No, I’m not going to have to get into talking about that it has a joke of a governor and has been actively trying to not make decisions in the best interest of public health during a crisis.
I’m just going to focus on two developments in the legal ethics space that have occurred in the last 24-48 hours.
First, in something that will be given short shrift because of the second development, the Florida Bar has advanced a proposal to revise its rules to establish that disciplinary complaints filed by judges against lawyers should be entitled to greater weight than other complaints. I have defended many lawyers in disciplinary proceedings. I have defended lawyers when complaints were filed against them by judges. The fact that a judge has filed a complaint against a lawyer does not inherently mean that the complaint should be entitled to more weight nor that it should be harder to convince disciplinary counsel to drop the complaint. This kind of proposal is problematic on at least two levels – One is that it becomes ripe for abuse by judges. But the other is that it inherently indicates an existing flawed process must exist already. Either you have a mechanism for enforcing discipline that can appropriately investigate and evaluate a complaint to determine if it should be pursued or you don’t. If you tell the public that complaints from certain categories of people need to get special treatment, then you don’t.
Second, you might recall many years ago I wrote a series of posts about the TIKD app down in Florida and its fight with regulatory authorities. What you might find crazy is that up until today the Florida Supreme Court had not gotten around to ruling on the question of whether TIKD was engaged in UPL. Well, the Florida Supreme Court ruled today and what you might find even crazier is that they concluded that the TIKD app was UPL and entered an order permanently enjoining it from operation. The Florida Supreme Court did this even though that the referee that initially heard the matter granted summary judgment in favor of TIKD. Madness.
Three justices attempted to stave off this madness in their well-done dissent. That part of the opinion starts at p. 21 of the link above.
If you don’t have the time to read that part, the following two snippets would tell you what you need to know:
TIKD formulated no legal strategy. It gathered no evidence. It filed no court papers. It made no court appearances, no arguments to a judge or jury. Other than in explaining its offerings on its website, it answered no questions. It did not, because it could not, promise its customers that their communications would be privileged. In short, if you had hired TIKD to solve your legal problem and received only what the company offered—without the
services of the member of The Florida Bar it helped you find—you probably would have wanted your money back.That is because TIKD offered not legal services, but a business proposition: hire a lawyer we introduce, at a fee we set, and you will not bear the risk that the lawyer’s services, or indeed your ticket, will cost you more than our fee. Offering that bargain does not constitute the practice of law, and thus cannot have constituted the unauthorized practice of law. Because today’s decision reaches well beyond our constitutional mandate to “regulate the admission of persons to the practice of law and the discipline of persons admitted[,]” art. V, § 15, Fla. Const., and into the business arrangements of people trying to solve their legal problems, I respectfully dissent.

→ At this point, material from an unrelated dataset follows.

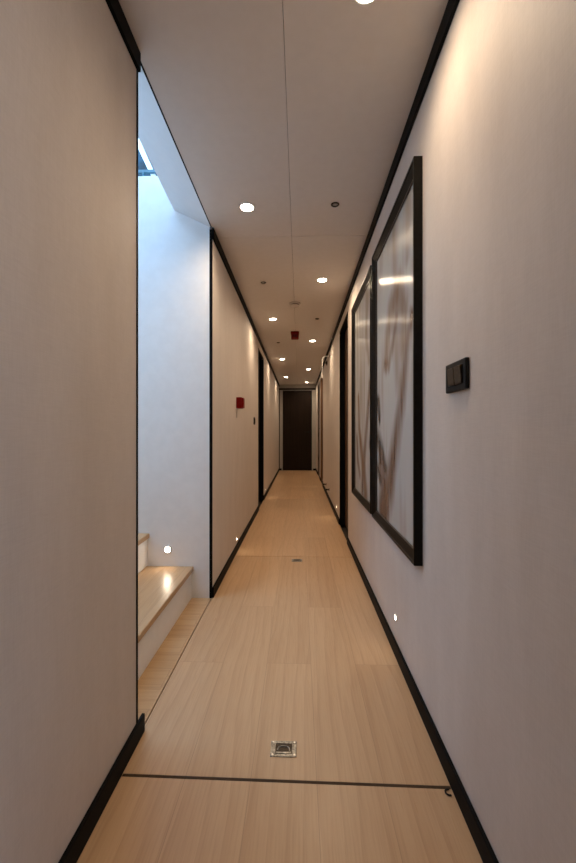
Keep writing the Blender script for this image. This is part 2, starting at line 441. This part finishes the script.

If you ever wanted to think about just how difficult the task of regulating the practice of law will be and how entrenched some mindsets are within the bar and the judiciary, today is the kind of day to mull it over.
2 replies on “Florida is a hopeless place.”
Santos is mostly likely one of the best governors in US history. His state is booming???
His name is DeSantis not Santos. One of the best governors in US history? Bless your heart.